The idea, at least in theory, is that the other blog, The Plural Hoe, is a place where I can go to write experimental material—to explore numerous forms and conventions—in the blog format. My two blogs don’t compete with each other at all, and often a poem can stem from a blog post (or even someone else’s blog post). Although my creative blog is similar in style to a workshop blog, feedback from people isn’t necessary; however, I’m always interested in what people have to say if they do comment. What I’m going to do with the poems is unclear, and it isn’t something I worry about right now—I’m just going to keep writing them and will see what I’ve built whenever there is an end to the process.


SL: WJT Mitchell said that "in what is often characterized as an age of "spectacle," "surveillance," and all-pervasive image-making, we still do not know exactly what pictures are, what their relation to language is, how they operate on observers and on the world, how their history is to be understood, and what is to be done with or about them." I know that you're interested in ekphrasis, and have written pretty extensively about it and also written ekphrastic poems. Does thinking about and playing with images in this way change the way you develop your blog posts? I know that since blogging, my handwritten journal has actually changed shape. I now choose unlined journals and integrate drawings and photographs into the whole. Has blogging changed your writing in any measurable way?

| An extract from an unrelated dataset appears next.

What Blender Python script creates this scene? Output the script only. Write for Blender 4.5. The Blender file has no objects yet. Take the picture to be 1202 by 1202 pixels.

TH: I’m a visual person, whatever that means. I jot down the things I see/hear/think (okay, not everything, but close) in little books all over the house (in my purse, in my car). As my relationship with images and text shifts and evolves, I’m pleased to see the blog hosts advancing their product, making it simpler and easier to link and to upload photos and videos. The ease with which I can upload photos, allows me to incorporate more visual elements on the blog, esp. on The Plural Hoe, where I can use the image/text to relate to the self-portrait. Sometimes I can just share an image, which is a good way to maintain contact with others via the blog (or so I think). In a way, I guess much of the blog experience is a form of the self-portrait, in the medium of text (and often image). I don’t think blogging has changed my writing, but it’s an integral part of the writing process. It provides another medium to work out (The Plural Hoe) and think/play through (Manageable Imaginations).


SL: What strategies have you developed to keep the blog "manageable?" and can you talk about how you developed the blog and how it has evolved?

TH: An editor once coined my imagination as unmanageable (imagine that!). While I was confused about why an abundance of imagination was unmanageable, the comment inspired me to experiment with the blog format as a place to exploit (or use up) some of that uncontrollable creative energy. I started a blog and called it Unmanageable Imaginations (I remember spending all day on the email with Brenda Schmidt trying to figure the blogging world out). Unfortunately, my beginner blog was deleted from the blogosphere due to some unwanted abusive comments. In trying to manage the situation, I realized that I liked writing on a blog for whatever reason, posting for the few people that did read it, and that regardless of one reader’s harassment, I wouldn’t let someone drive me away from the space I’d created. Therefore, I deleted the original blog, altered the name, the host, and continued to blog under the name of Manageable Imaginations.

It’s interesting now to write about this, to see the how one person’s intrusion into my life created something more “manageable.” One of the biggest changes, I have to admit, with the bad experience of the first blog, was amending what and how I related to the web world. For the longest time on Manageable Imaginations, I hid the blog from public consumption. I tried to keep the personal out of my posts, and still very much do to a certain extent, though as time went on, I realized that what I do is so much a part of who I am, that it’s impossible to keep “me” out. Once I began to feel more secure in my space, I included more “me,” eventually bringing the blog back into the public sphere.


SL: In what ways has the community you've developed via the blog had an impact on your creativity?


TH: Tough question. I think blogging carries a ricochet effect in it’s own community. For example, doing this interview, makes me realize that my writing is read, to some extent and that there IS a community, which as a “prairie writer” (she says tongue in cheek) is important to writing. The support of a community, no matter how small is vital to my writing. And as for my own process, even today, answering these questions led me to write a final report and draft some work; all this writing settled me down to write, albeit none of it poetry, but words are words, and writing is writing, and hopefully, one thing leads to another. I guess by continuing to do what I like to do with the blogs, and feeling confident with the small community I’ve built, I’ll post sporadic occurrences/thoughts/theories, experiment with some poetry, and maybe write some plain ol’ dribble.